• Written problem: Please transcribe the listing below in full and word for word, without its pictures.
Dataset content start
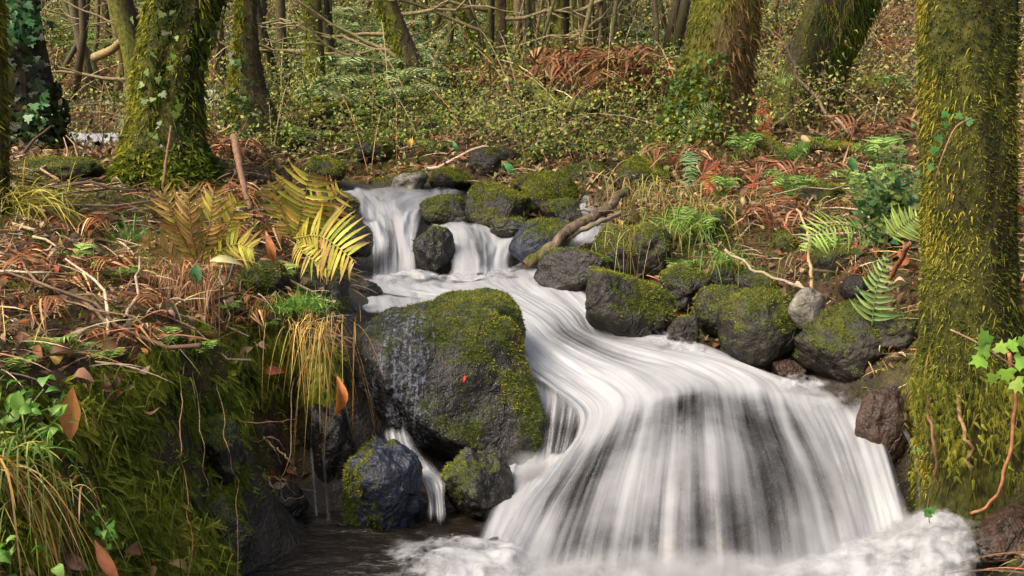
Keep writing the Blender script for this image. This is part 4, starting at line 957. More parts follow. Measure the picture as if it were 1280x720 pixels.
stick('log', 'mossy fallen log sloping down through leaf litter on the far bank', [(648,118,6.6),(676,140,6.2),(708,158,5.8),(746,182,5.4)], .045, .035, (.1, .07, .04), 'log', 2, .01, None, None, 12, .7)
stick('stump', 'leaning broken mossy stump behind the fallen log', [(674,132,6.7),(662,108,6.8),(648,84,6.9)], .06, .03, (.06, .05, .03), 'stump', 3, .01, None, None, 12, .5)
t = thing('branch', 'broken branch lying across the mossy stones into the water', 'branch', at(662, 332, 3.42))
def wood(pts, r0, r1, c, seed=1, wob=.02, k=10):
    P = np.array([at(*p) for p in pts]); n = len(P) * 8; A = upsample(P, n); s = np.linspace(0, 1, n); q = np.c_[s * 6, s * 0 + seed, s * 0]
    A = A + np.c_[fbm(q, 2), fbm(q + 30, 2), fbm(q + 60, 2)] * wob * np.linalg.norm(P[-1] - P[0]); return tube(A, np.linspace(r0, r1, n) * (1 + .18 * fbm(q * 4 + 5, 2)), k)
V, F = wood([(660,331,3.42),(690,308,3.45),(724,280,3.5),(756,262,3.62),(784,240,3.8)], .020, .015, None, 4)
g = Geo().add(V, F); N = vnormals(V, F); g.at['moss'] = sstep(.45, .9, N[:, 2] * .4 + fbm(V * 9, 2) * .8 + .2)
build('stem', g, mat_bark('branch_bark', (.05, .035, .025), (.24, .18, .12), fz=2), t)
g = Geo().add(*wood([(706,298,3.47),(744,280,3.5),(774,268,3.6)], .010, .007, None, 6), (.2, .16, .11)); g.add(*wood([(722,262,3.62),(750,264,3.56),(770,263,3.55)], .004, .002, None, 7), (.10, .08, .06)); build('side_branch', g, M_STEM, t)
stick('branch', 'peeled tan broken stick leaning among leaves on the right bank', [(1004,172,4.6),(1030,196,4.4),(1052,222,4.2)], .013, .010, (.42, .28, .16), 'stick', 5, .01)
stick('branch', 'brown broken stem with shredded bark rising between the two golden ferns', [(312,262,3.2),(302,220,3.25),(292,170,3.35)], .007, .012, (.26, .15, .09), 'stick', 6, .02)
stick('branch', 'straight reddish twig standing in front of the broad left trunk', [(204,232,3.6),(208,200,3.62),(214,158,3.66)], .006, .004, (.20, .11, .06), 'stick', 7, .02)
stick('branch', 'pale branch propped behind the broad left trunk', [(118,72,7.2),(140,62,7.1),(152,50,7.0)], .03, .022, (.30, .22, .10), 'stick', 8, .01)
stick('vine', 'long curved woody vine hanging before the dark leaning trunk', [(984,48,5.3),(990,80,5.2),(1006,108,5.1),(1034,140,4.9),(1060,168,4.6)], .008, .007, (.22, .16, .11), 'vine', 9, .02)
stick('branch', 'rust-red stem slanting up to the ferns by the big right trunk', [(1100,366,2.9),(1118,338,2.85),(1138,304,2.75)], .007, .006, (.22, .08, .04), 'stick', 10, .02)
stick('branch', 'bent tan twig standing on the upright grey splinter of stone', [(1016,362,2.83),(1013,330,2.85),(1010,292,2.9),(996,262,3.0)], .005, .003, (.40, .27, .15), 'stick', 11, .03)
stick('branch', 'long thin pale twig reaching down to the grey splinter of stone', [(906,312,3.2),(950,340,3.05),(1012,362,2.85)], .004, .004, (.28, .22, .16), 'stick', 12, .02)
stick('root', 'red woody root curving down under the ivy on the right bank', [(1262,440,2.10),(1268,500,2.10),(1262,570,2.10),(1244,622,2.12),(1214,642,2.16)], .0038, .003, (.30, .13, .06), 'root', 13, .02)
stick('root', 'short tan root dangling beneath the big right trunk', [(1188,462,2.5),(1204,530,2.18),(1214,590,2.17)], .005, .003, (.24, .14, .07), 'root', 14, .03)
stick('root', 'dark reddish root dangling left of the tan one under the big right trunk', [(1160,470,2.55),(1164,530,2.24),(1172,610,2.24)], .004, .003, (.16, .08, .04), 'root', 15, .03)
for i, (lab, pts, r, c) in enumerate([
    ('longest orange-brown root hanging down the left bank beside the moss curtain', [(232,432,2.35),(226,520,1.9),(232,600,1.84),(238,720,1.76)], .0035, (.34, .18, .09)),
    ('thin tan root hanging from the bank lip to the hollow', [(240,446,2.3),(250,530,1.98),(258,600,1.95),(262,622,1.95)], .003, (.34, .24, .12)),
    ('second thin root hanging in front of the hollow under the left bank', [(268,446,2.4),(280,540,2.0),(296,610,1.98),(298,720,1.88)], .003, (.30, .20, .11)),
    ('pale root hanging beside the hollow with a bend at its end', [(368,470,2.7),(362,560,2.28),(352,616,2.28),(366,624,2.3),(380,620,2.35)], .0035, (.38, .28, .17)),
    ('orange rootlet running level above the hollow', [(280,528,2.3),(330,528,2.2),(372,524,2.25)], .004, (.36, .18, .08))]):
    stick('root', lab, pts, r * .34, r * .2, np.array(c) * .6, 'root', 20 + i, .018)
for i in range(16):
    x0, y0 = rnd(272, 350), rnd(540, 640); a = rnd(-.6, 1.2)
    stick('rootlet', 'curly rootlet in the dark hollow under the left bank', [(x0, y0, 2.36), (x0 + 22 * math.cos(a), y0 + 16 * math.sin(a), 2.3), (x0 + 40 * math.cos(a), y0 + 8 + 26 * math.sin(a + .5), 2.36)], .0022, .0014, pick([(.30, .2, .12), (.2, .11, .06)], 1)[0], 'root', 40 + i, .08, None, 'rootlets in the hollow')
def twigs(n, box, label, group, rr, ln, pal, seed):
    k = 0
    while k < n:
        px, py = rnd(box[0], box[2]), rnd(box[1], box[3]); p = ghit(px, py)
        if in_poly(p[None, :2], STREAM)[0]: px += 60; continue
        a = rnd(0, math.pi * 2); L = rnd(*ln); n_ = 6; s = np.linspace(-.5, .5, n_)
        Q = np.c_[p[0] + math.cos(a) * L * s, p[1] + math.sin(a) * L * s, 0 * s]; lift = rnd(0, .10) * L * 2
        q = np.c_[s * 3, s * 0 + seed + k, s * 0]; Q[:, :2] += fbm(q, 2)[:, None] * .08 * L
        Q[:, 2] = np.maximum(gz(Q[:, 0], Q[:, 1]), gz(p[0], p[1]) - .08 + s * rnd(-.2, .2) * L) + .008 + lift * (s + .5)
        r = rnd(*rr); o = build('twig', Geo().add(*tube(Q, np.linspace(r, r * .5, n_), 6), pick(pal, 1)[0]), M_STEM, None, Q[n_ // 2])
        tag(o, label, 'twig', group); k += 1
TW = [(.34, .25, .16), (.22, .14, .08), (.14, .085, .05), (.42, .33, .22), (.09, .06, .04)]
twigs(30, (0, 290, 400, 410), 'thin dead twig lying in the leaf litter of the left bank shelf', 'twigs on the left bank shelf', (.0018, .005), (.10, .45), TW, 1)
twigs(44, (800, 150, 1140, 330), 'thin dead twig lying in the litter of the right bank', 'twigs on the right bank', (.0018, .005), (.12, .5), TW, 100)
twigs(40, (330, 100, 780, 205), 'thin dead twig lying in the litter of the far bank', 'twigs on the far bank', (.004, .010), (.3, .9), TW, 200)
twigs(16, (30, 100, 200, 260), 'thin dead twig lying near the far left trunks', 'twigs near the far left trunks', (.004, .009), (.3, .7), TW, 300)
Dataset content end
• Task result:
Keep writing the Blender script for this image. This is part 4, starting at line 957. More parts follow. Measure the picture as if it were 1280x720 pixels.
stick('log', 'mossy fallen log sloping down through leaf litter on the far bank', [(648,118,6.6),(676,140,6.2),(708,158,5.8),(746,182,5.4)], .045, .035, (.1, .07, .04), 'log', 2, .01, None, None, 12, .7)
stick('stump', 'leaning broken mossy stump behind the fallen log', [(674,132,6.7),(662,108,6.8),(648,84,6.9)], .06, .03, (.06, .05, .03), 'stump', 3, .01, None, None, 12, .5)
t = thing('branch', 'broken branch lying across the mossy stones into the water', 'branch', at(662, 332, 3.42))
def wood(pts, r0, r1, c, seed=1, wob=.02, k=10):
    P = np.array([at(*p) for p in pts]); n = len(P) * 8; A = upsample(P, n); s = np.linspace(0, 1, n); q = np.c_[s * 6, s * 0 + seed, s * 0]
    A = A + np.c_[fbm(q, 2), fbm(q + 30, 2), fbm(q + 60, 2)] * wob * np.linalg.norm(P[-1] - P[0]); return tube(A, np.linspace(r0, r1, n) * (1 + .18 * fbm(q * 4 + 5, 2)), k)
V, F = wood([(660,331,3.42),(690,308,3.45),(724,280,3.5),(756,262,3.62),(784,240,3.8)], .020, .015, None, 4)
g = Geo().add(V, F); N = vnormals(V, F); g.at['moss'] = sstep(.45, .9, N[:, 2] * .4 + fbm(V * 9, 2) * .8 + .2)
build('stem', g, mat_bark('branch_bark', (.05, .035, .025), (.24, .18, .12), fz=2), t)
g = Geo().add(*wood([(706,298,3.47),(744,280,3.5),(774,268,3.6)], .010, .007, None, 6), (.2, .16, .11)); g.add(*wood([(722,262,3.62),(750,264,3.56),(770,263,3.55)], .004, .002, None, 7), (.10, .08, .06)); build('side_branch', g, M_STEM, t)
stick('branch', 'peeled tan broken stick leaning among leaves on the right bank', [(1004,172,4.6),(1030,196,4.4),(1052,222,4.2)], .013, .010, (.42, .28, .16), 'stick', 5, .01)
stick('branch', 'brown broken stem with shredded bark rising between the two golden ferns', [(312,262,3.2),(302,220,3.25),(292,170,3.35)], .007, .012, (.26, .15, .09), 'stick', 6, .02)
stick('branch', 'straight reddish twig standing in front of the broad left trunk', [(204,232,3.6),(208,200,3.62),(214,158,3.66)], .006, .004, (.20, .11, .06), 'stick', 7, .02)
stick('branch', 'pale branch propped behind the broad left trunk', [(118,72,7.2),(140,62,7.1),(152,50,7.0)], .03, .022, (.30, .22, .10), 'stick', 8, .01)
stick('vine', 'long curved woody vine hanging before the dark leaning trunk', [(984,48,5.3),(990,80,5.2),(1006,108,5.1),(1034,140,4.9),(1060,168,4.6)], .008, .007, (.22, .16, .11), 'vine', 9, .02)
stick('branch', 'rust-red stem slanting up to the ferns by the big right trunk', [(1100,366,2.9),(1118,338,2.85),(1138,304,2.75)], .007, .006, (.22, .08, .04), 'stick', 10, .02)
stick('branch', 'bent tan twig standing on the upright grey splinter of stone', [(1016,362,2.83),(1013,330,2.85),(1010,292,2.9),(996,262,3.0)], .005, .003, (.40, .27, .15), 'stick', 11, .03)
stick('branch', 'long thin pale twig reaching down to the grey splinter of stone', [(906,312,3.2),(950,340,3.05),(1012,362,2.85)], .004, .004, (.28, .22, .16), 'stick', 12, .02)
stick('root', 'red woody root curving down under the ivy on the right bank', [(1262,440,2.10),(1268,500,2.10),(1262,570,2.10),(1244,622,2.12),(1214,642,2.16)], .0038, .003, (.30, .13, .06), 'root', 13, .02)
stick('root', 'short tan root dangling beneath the big right trunk', [(1188,462,2.5),(1204,530,2.18),(1214,590,2.17)], .005, .003, (.24, .14, .07), 'root', 14, .03)
stick('root', 'dark reddish root dangling left of the tan one under the big right trunk', [(1160,470,2.55),(1164,530,2.24),(1172,610,2.24)], .004, .003, (.16, .08, .04), 'root', 15, .03)
for i, (lab, pts, r, c) in enumerate([
    ('longest orange-brown root hanging down the left bank beside the moss curtain', [(232,432,2.35),(226,520,1.9),(232,600,1.84),(238,720,1.76)], .0035, (.34, .18, .09)),
    ('thin tan root hanging from the bank lip to the hollow', [(240,446,2.3),(250,530,1.98),(258,600,1.95),(262,622,1.95)], .003, (.34, .24, .12)),
    ('second thin root hanging in front of the hollow under the left bank', [(268,446,2.4),(280,540,2.0),(296,610,1.98),(298,720,1.88)], .003, (.30, .20, .11)),
    ('pale root hanging beside the hollow with a bend at its end', [(368,470,2.7),(362,560,2.28),(352,616,2.28),(366,624,2.3),(380,620,2.35)], .0035, (.38, .28, .17)),
    ('orange rootlet running level above the hollow', [(280,528,2.3),(330,528,2.2),(372,524,2.25)], .004, (.36, .18, .08))]):
    stick('root', lab, pts, r * .34, r * .2, np.array(c) * .6, 'root', 20 + i, .018)
for i in range(16):
    x0, y0 = rnd(272, 350), rnd(540, 640); a = rnd(-.6, 1.2)
    stick('rootlet', 'curly rootlet in the dark hollow under the left bank', [(x0, y0, 2.36), (x0 + 22 * math.cos(a), y0 + 16 * math.sin(a), 2.3), (x0 + 40 * math.cos(a), y0 + 8 + 26 * math.sin(a + .5), 2.36)], .0022, .0014, pick([(.30, .2, .12), (.2, .11, .06)], 1)[0], 'root', 40 + i, .08, None, 'rootlets in the hollow')
def twigs(n, box, label, group, rr, ln, pal, seed):
    k = 0
    while k < n:
        px, py = rnd(box[0], box[2]), rnd(box[1], box[3]); p = ghit(px, py)
        if in_poly(p[None, :2], STREAM)[0]: px += 60; continue
        a = rnd(0, math.pi * 2); L = rnd(*ln); n_ = 6; s = np.linspace(-.5, .5, n_)
        Q = np.c_[p[0] + math.cos(a) * L * s, p[1] + math.sin(a) * L * s, 0 * s]; lift = rnd(0, .10) * L * 2
        q = np.c_[s * 3, s * 0 + seed + k, s * 0]; Q[:, :2] += fbm(q, 2)[:, None] * .08 * L
        Q[:, 2] = np.maximum(gz(Q[:, 0], Q[:, 1]), gz(p[0], p[1]) - .08 + s * rnd(-.2, .2) * L) + .008 + lift * (s + .5)
        r = rnd(*rr); o = build('twig', Geo().add(*tube(Q, np.linspace(r, r * .5, n_), 6), pick(pal, 1)[0]), M_STEM, None, Q[n_ // 2])
        tag(o, label, 'twig', group); k += 1
TW = [(.34, .25, .16), (.22, .14, .08), (.14, .085, .05), (.42, .33, .22), (.09, .06, .04)]
twigs(30, (0, 290, 400, 410), 'thin dead twig lying in the leaf litter of the left bank shelf', 'twigs on the left bank shelf', (.0018, .005), (.10, .45), TW, 1)
twigs(44, (800, 150, 1140, 330), 'thin dead twig lying in the litter of the right bank', 'twigs on the right bank', (.0018, .005), (.12, .5), TW, 100)
twigs(40, (330, 100, 780, 205), 'thin dead twig lying in the litter of the far bank', 'twigs on the far bank', (.004, .010), (.3, .9), TW, 200)
twigs(16, (30, 100, 200, 260), 'thin dead twig lying near the far left trunks', 'twigs near the far left trunks', (.004, .009), (.3, .7), TW, 300)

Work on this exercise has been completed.